Growth in British factories surged to its fastest pace since 2016 in January after production rebounded from the reopening of the cracked Forties oil and gas pipeline in the North Sea.

Manufacturing posted its 9th consecutive monthly rise, the first time this has happened since ONS records began in 1968.

Production in mining and quarrying, which includes oil and gas, jumped 23.5 per cent due to the reopening but monthly manufacturing growth slipped back to 0.1 per cent

Monthly construction growth plunged 3.4 per cent, its lowest level in over five years as Carillion’s collapse begins to hit the sector’s figures.

Meanwhile the total UK trade  deficit widened by £3.4 billion to £8.7 billion in the three months to January 2018; excluding erratic commodities, the deficit widened by £2.6 billion to £8.9 billion.

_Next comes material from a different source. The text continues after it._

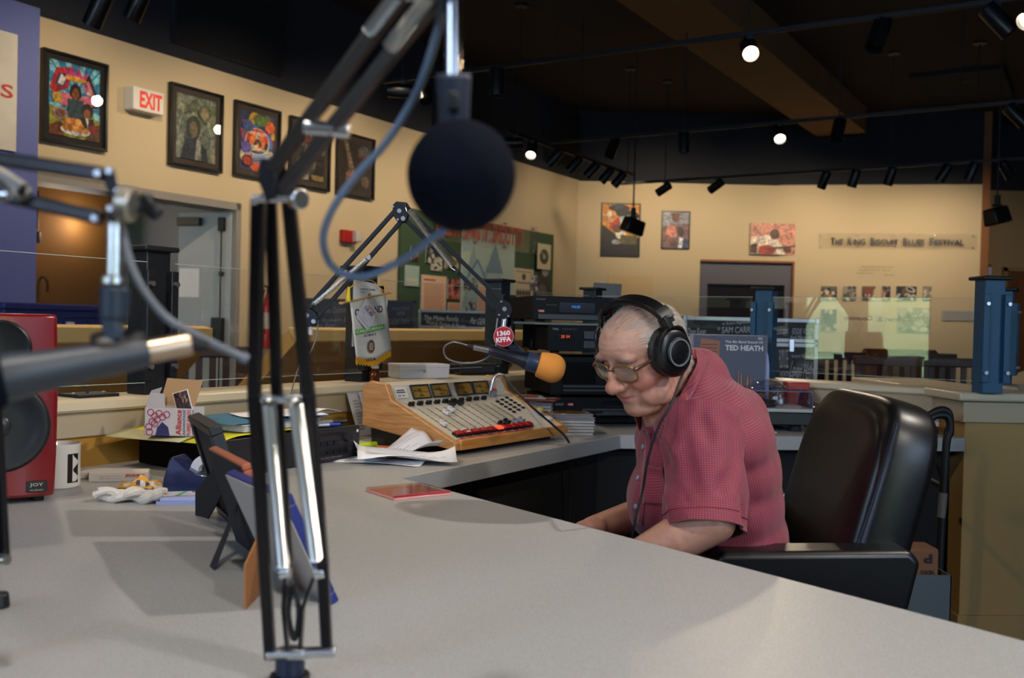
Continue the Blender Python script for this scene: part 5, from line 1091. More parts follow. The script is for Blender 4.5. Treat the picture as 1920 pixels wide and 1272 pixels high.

The £3.4 billion widening was due to a £3.2 billion widening of the trade in goods deficit and a £0.2 billion narrowing of the trade in services surplus while the widening of the trade in goods deficit was due mainly to a £1.3 billion increase in imports (particularly fuels) from non-EU countries, combined with a £1.2 billion decrease in exports (including fuels) to non-EU countries, in the three months to January 2018.

Large decreases in fuels export volumes combined with increases in fuels import prices had the largest impact on the widening of the trade in goods deficit in the three months to January 2018 said the ONS.